The concept of a Quest serves as a plot device in much mythology and fiction - a difficult journey, symbolic, allegorical, or actual, involving the overcoming of many obstacles, towards a goal or a prize, after which the hero (yes, hero, not heroine) may return home - although for some, the return home is either not required (Galahad for example) or not possible (Aeneas). And for yet others, the supposed quest is a device created by an antagonist, hoping the hero will be killed or simply disappear for good.
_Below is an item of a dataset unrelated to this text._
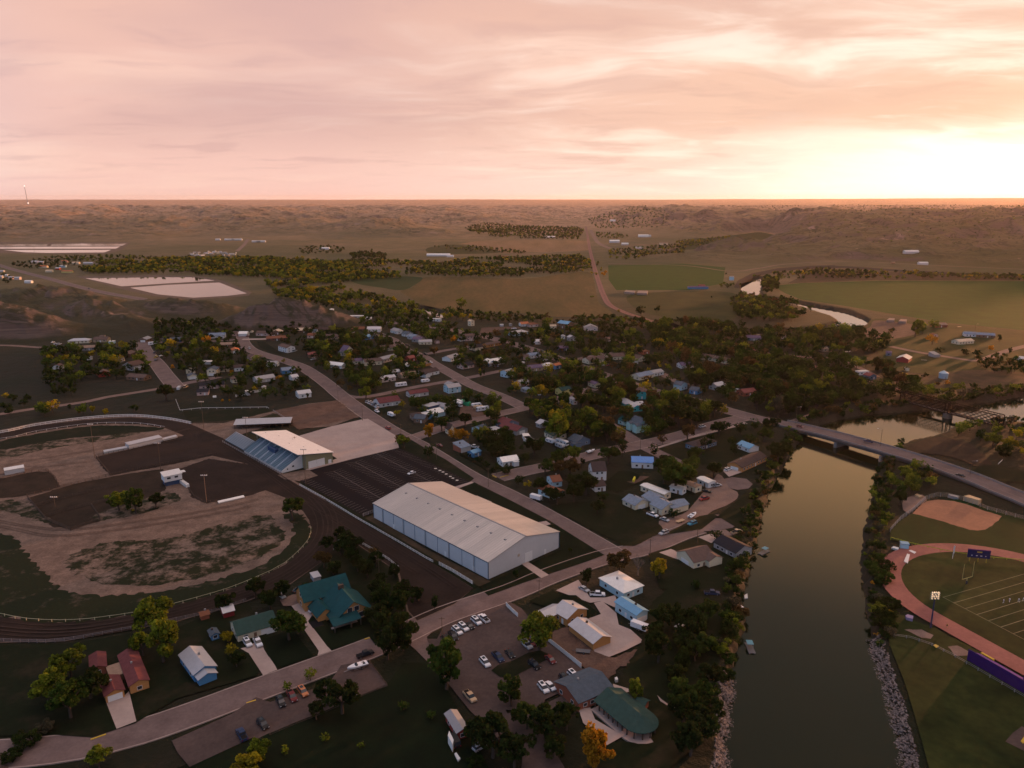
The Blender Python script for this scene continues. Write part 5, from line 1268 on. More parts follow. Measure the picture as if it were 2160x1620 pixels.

I have found only three examples of heroines on quests: in the Norwegian fairy tale 'East of the Sun, West of the Moon' the princess seeks the prince, her husband; in The Seven Ravens, a German fairy tale collected by the brothers Grimm, a girl seeks her seven brothers who have been turned into birds, and in Metamorphoses by Platonicus, Psyche searches for Cupid, and is set tasks by Venus, including a descent into the underworld - which story brings us back again to the hieros gamos, the death of the King, and the Bride's search for him.